GIVEN PROBLEM:
Could you print every line from the first one of the records below through the line containing "SC.camera = cam", with both included and nothing else?

— start —

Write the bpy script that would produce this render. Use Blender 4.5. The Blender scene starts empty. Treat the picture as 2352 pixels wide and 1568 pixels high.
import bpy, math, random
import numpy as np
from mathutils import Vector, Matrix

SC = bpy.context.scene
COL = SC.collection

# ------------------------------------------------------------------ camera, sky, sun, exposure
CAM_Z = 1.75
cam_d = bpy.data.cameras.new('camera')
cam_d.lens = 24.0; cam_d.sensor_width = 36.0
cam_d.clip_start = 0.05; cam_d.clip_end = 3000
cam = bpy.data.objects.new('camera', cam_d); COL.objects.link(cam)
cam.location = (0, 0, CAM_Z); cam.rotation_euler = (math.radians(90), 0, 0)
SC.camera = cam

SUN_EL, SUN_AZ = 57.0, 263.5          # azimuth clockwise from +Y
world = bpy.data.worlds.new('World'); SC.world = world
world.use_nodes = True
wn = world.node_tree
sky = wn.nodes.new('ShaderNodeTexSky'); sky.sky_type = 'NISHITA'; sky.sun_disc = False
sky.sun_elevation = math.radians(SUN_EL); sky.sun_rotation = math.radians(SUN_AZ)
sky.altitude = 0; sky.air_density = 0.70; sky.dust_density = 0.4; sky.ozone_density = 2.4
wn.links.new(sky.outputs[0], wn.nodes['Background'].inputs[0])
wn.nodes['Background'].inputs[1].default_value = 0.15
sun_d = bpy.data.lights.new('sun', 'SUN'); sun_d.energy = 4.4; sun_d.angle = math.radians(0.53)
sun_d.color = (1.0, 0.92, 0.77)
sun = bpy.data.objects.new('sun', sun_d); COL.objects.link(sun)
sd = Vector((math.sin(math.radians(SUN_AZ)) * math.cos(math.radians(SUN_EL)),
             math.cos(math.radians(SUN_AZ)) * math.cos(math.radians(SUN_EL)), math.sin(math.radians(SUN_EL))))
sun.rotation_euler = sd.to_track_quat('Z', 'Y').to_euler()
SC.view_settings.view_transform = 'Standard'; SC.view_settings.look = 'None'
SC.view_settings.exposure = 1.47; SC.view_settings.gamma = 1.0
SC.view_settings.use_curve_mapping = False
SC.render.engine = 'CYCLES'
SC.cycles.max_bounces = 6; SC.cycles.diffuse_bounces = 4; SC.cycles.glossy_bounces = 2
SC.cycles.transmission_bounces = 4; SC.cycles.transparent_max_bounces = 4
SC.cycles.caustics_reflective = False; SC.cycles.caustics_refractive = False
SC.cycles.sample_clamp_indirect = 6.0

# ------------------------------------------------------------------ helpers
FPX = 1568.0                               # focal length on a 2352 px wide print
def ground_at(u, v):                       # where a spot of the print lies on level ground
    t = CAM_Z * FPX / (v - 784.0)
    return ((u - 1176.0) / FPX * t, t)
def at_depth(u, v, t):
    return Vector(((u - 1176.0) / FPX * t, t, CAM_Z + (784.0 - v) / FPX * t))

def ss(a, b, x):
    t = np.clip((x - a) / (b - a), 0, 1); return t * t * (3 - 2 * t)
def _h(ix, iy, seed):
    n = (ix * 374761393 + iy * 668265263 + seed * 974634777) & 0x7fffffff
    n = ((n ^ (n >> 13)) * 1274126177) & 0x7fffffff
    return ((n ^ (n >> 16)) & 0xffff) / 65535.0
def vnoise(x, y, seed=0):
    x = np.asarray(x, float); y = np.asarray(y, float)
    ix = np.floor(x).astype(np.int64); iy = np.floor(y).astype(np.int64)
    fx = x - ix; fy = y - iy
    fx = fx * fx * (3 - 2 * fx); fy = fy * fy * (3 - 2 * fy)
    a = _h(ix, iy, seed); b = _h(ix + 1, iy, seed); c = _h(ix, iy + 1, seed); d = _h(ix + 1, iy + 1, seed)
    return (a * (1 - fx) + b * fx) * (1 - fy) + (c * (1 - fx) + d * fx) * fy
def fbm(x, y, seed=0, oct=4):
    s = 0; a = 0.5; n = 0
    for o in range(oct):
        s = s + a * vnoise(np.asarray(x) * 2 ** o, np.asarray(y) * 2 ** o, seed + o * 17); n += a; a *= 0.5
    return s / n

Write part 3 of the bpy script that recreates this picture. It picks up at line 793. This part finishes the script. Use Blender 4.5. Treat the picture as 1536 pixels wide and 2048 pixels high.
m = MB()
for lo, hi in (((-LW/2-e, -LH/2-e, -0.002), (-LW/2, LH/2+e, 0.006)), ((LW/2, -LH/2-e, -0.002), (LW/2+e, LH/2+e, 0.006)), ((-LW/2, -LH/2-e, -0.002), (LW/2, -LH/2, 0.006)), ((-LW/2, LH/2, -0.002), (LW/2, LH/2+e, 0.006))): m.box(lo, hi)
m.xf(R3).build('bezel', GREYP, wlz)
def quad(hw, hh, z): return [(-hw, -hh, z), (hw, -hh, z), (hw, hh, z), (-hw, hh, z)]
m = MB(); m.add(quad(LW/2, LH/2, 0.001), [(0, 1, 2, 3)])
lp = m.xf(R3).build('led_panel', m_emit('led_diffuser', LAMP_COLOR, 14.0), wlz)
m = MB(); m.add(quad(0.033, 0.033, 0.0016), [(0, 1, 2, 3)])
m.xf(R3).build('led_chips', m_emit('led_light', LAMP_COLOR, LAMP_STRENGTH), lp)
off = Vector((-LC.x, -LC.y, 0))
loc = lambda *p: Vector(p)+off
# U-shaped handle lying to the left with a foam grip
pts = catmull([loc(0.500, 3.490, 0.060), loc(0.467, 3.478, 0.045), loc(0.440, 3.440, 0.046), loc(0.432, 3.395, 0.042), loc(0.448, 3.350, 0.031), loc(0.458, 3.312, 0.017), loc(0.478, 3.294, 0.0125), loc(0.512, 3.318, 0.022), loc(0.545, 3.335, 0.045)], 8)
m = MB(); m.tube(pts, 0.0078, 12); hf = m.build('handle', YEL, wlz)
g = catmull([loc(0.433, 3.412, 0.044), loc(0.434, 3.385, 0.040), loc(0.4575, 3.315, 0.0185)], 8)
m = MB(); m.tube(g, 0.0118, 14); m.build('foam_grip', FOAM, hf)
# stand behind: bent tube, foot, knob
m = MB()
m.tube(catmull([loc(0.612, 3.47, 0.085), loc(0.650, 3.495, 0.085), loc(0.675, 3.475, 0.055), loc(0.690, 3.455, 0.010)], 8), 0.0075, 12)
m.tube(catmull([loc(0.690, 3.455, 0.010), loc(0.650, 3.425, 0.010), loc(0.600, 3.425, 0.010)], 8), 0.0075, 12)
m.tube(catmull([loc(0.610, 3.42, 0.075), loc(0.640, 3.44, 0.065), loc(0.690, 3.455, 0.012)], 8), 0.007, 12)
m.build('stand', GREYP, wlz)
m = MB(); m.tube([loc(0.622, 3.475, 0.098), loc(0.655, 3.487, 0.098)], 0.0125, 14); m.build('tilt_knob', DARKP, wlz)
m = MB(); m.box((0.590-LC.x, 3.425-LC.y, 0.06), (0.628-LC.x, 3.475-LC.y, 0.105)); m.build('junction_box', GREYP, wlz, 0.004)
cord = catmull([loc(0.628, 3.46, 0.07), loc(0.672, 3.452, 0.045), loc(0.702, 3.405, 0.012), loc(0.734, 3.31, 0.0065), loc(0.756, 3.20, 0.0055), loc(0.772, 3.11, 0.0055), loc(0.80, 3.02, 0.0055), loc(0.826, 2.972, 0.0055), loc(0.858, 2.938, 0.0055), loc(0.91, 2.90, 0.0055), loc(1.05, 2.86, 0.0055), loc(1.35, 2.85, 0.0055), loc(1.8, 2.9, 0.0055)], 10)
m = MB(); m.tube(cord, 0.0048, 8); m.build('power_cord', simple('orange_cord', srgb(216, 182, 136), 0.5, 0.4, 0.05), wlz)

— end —

SOLUTION BELOW:
Write the bpy script that would produce this render. Use Blender 4.5. The Blender scene starts empty. Treat the picture as 2352 pixels wide and 1568 pixels high.
import bpy, math, random
import numpy as np
from mathutils import Vector, Matrix

SC = bpy.context.scene
COL = SC.collection

# ------------------------------------------------------------------ camera, sky, sun, exposure
CAM_Z = 1.75
cam_d = bpy.data.cameras.new('camera')
cam_d.lens = 24.0; cam_d.sensor_width = 36.0
cam_d.clip_start = 0.05; cam_d.clip_end = 3000
cam = bpy.data.objects.new('camera', cam_d); COL.objects.link(cam)
cam.location = (0, 0, CAM_Z); cam.rotation_euler = (math.radians(90), 0, 0)
SC.camera = cam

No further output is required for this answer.